> _Exercise objective_
Begin at the first line below and copy each line exactly, ending with the line where "COL = scene.collection" appears.

> _Available data_

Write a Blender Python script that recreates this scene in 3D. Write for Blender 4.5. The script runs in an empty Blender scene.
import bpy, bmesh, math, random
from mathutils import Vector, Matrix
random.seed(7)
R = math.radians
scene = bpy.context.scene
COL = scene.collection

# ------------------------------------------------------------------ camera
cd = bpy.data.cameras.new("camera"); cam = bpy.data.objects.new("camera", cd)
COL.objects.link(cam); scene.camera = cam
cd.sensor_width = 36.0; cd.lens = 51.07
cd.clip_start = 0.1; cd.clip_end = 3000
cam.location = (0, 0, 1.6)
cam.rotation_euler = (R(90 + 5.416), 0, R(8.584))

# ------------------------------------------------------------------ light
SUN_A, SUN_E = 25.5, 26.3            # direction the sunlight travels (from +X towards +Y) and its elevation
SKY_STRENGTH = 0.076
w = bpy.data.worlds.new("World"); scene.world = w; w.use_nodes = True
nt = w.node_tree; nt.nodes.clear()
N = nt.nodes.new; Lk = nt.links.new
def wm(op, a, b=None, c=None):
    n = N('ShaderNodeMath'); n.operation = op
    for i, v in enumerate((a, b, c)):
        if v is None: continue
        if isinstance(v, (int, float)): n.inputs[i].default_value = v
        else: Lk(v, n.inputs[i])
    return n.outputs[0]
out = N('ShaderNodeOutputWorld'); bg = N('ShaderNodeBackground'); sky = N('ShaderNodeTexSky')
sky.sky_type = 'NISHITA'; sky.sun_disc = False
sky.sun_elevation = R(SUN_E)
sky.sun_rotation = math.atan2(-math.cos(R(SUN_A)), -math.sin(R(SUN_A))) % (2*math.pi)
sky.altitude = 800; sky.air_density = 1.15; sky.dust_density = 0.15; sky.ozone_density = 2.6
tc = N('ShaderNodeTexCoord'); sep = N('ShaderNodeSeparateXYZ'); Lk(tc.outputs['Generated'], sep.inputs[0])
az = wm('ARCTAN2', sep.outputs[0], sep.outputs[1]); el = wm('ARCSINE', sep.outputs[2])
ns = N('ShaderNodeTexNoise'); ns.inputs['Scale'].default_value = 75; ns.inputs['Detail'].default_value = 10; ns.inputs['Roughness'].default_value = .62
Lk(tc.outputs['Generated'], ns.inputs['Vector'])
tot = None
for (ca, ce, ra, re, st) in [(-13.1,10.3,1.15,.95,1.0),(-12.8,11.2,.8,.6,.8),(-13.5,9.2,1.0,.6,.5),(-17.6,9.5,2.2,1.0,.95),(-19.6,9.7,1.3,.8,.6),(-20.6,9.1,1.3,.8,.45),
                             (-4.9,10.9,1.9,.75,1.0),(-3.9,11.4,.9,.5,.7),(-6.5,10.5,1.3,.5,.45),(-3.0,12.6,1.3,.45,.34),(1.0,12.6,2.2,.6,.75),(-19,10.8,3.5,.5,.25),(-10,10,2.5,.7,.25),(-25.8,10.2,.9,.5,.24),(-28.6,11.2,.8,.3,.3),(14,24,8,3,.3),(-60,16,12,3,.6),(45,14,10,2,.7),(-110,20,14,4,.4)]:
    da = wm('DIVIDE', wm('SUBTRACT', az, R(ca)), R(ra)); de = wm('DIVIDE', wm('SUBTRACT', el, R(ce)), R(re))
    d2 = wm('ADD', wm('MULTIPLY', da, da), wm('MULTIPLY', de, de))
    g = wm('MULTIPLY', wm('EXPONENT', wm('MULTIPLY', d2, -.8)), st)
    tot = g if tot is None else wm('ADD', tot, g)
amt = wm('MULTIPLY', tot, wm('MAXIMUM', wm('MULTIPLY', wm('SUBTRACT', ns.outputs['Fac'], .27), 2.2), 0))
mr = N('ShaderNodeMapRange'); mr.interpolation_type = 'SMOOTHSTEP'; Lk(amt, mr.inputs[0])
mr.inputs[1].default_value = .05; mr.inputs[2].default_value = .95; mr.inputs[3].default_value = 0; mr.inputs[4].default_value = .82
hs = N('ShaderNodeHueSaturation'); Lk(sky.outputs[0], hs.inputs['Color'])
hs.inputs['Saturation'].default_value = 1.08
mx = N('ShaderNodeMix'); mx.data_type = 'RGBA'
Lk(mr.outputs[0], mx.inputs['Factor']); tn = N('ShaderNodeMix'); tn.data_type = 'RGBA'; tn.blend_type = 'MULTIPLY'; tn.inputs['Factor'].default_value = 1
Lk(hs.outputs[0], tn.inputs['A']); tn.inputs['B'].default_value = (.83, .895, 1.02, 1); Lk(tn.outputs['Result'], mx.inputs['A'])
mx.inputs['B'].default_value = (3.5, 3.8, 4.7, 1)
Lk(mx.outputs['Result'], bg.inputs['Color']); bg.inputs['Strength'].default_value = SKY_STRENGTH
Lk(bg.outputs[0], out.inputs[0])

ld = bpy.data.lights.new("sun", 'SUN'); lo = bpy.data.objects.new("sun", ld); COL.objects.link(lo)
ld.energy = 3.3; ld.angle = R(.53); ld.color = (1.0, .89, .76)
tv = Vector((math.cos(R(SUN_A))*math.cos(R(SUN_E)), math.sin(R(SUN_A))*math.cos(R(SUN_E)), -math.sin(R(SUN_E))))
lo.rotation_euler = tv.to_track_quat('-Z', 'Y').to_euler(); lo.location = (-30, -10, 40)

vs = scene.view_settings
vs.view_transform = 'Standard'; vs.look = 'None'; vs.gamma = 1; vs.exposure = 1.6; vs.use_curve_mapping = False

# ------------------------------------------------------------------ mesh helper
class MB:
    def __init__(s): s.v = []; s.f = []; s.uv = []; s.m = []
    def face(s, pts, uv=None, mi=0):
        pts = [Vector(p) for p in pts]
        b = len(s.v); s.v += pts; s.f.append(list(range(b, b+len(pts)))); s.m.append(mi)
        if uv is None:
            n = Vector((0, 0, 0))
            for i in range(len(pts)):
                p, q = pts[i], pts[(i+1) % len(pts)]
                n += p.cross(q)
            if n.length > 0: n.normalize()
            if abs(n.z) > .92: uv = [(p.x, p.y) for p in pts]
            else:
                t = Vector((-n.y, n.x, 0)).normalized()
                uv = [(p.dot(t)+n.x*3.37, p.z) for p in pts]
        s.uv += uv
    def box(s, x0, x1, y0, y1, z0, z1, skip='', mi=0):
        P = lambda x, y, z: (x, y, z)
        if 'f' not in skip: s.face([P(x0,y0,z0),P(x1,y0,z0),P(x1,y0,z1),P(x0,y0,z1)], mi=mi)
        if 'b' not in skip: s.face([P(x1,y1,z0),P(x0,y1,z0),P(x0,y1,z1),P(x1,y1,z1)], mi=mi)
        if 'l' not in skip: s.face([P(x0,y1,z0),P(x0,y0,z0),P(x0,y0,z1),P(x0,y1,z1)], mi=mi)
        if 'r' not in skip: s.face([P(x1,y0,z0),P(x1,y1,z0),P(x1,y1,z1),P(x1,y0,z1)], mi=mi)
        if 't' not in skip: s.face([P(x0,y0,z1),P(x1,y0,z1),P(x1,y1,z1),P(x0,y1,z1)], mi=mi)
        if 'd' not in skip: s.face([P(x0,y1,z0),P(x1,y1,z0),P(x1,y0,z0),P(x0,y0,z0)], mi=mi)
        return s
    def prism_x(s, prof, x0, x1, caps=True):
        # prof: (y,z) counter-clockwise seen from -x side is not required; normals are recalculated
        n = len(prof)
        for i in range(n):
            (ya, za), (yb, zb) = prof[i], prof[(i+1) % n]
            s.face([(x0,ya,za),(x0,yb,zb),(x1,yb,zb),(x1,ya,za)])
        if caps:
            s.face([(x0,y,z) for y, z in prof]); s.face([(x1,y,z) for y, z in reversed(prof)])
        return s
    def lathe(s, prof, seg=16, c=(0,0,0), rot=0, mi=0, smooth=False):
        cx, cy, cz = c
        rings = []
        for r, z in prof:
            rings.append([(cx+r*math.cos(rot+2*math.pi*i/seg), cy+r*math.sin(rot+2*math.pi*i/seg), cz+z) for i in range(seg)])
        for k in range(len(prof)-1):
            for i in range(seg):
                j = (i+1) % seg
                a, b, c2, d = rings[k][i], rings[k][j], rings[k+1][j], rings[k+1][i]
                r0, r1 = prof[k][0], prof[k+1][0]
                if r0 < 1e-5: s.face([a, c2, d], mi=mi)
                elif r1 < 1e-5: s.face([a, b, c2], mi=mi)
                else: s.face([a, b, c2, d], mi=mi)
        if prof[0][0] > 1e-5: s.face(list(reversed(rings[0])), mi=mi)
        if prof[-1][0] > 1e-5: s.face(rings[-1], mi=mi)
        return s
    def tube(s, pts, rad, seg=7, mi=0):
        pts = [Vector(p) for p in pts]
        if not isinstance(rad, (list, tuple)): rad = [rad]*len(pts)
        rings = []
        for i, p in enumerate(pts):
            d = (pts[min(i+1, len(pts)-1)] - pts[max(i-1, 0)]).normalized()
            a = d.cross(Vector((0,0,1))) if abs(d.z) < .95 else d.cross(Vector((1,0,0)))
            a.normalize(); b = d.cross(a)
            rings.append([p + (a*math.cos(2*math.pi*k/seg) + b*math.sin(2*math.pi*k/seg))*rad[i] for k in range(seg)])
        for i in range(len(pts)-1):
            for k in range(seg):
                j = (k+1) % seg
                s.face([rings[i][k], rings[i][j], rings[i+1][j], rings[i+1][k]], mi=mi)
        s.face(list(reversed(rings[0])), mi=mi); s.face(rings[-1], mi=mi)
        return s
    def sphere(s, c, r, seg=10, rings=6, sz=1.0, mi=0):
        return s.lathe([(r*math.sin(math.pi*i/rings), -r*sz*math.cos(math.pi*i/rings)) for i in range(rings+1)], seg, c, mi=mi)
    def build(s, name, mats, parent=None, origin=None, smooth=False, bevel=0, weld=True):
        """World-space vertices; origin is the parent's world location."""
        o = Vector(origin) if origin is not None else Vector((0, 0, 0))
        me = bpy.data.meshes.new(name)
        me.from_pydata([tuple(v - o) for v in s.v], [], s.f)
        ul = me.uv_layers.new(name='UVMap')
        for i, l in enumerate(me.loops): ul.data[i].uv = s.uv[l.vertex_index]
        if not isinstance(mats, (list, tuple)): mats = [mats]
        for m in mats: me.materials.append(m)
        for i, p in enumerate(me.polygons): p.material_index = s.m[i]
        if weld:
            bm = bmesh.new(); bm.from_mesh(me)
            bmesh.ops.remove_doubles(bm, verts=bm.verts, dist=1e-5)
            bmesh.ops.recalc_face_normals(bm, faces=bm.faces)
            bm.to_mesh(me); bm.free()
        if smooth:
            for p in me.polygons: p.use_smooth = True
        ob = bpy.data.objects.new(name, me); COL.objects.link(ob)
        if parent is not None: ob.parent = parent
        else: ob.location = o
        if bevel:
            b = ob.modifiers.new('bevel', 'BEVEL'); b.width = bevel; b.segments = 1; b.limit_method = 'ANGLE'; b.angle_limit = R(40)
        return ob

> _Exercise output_
Write a Blender Python script that recreates this scene in 3D. Write for Blender 4.5. The script runs in an empty Blender scene.
import bpy, bmesh, math, random
from mathutils import Vector, Matrix
random.seed(7)
R = math.radians
scene = bpy.context.scene
COL = scene.collection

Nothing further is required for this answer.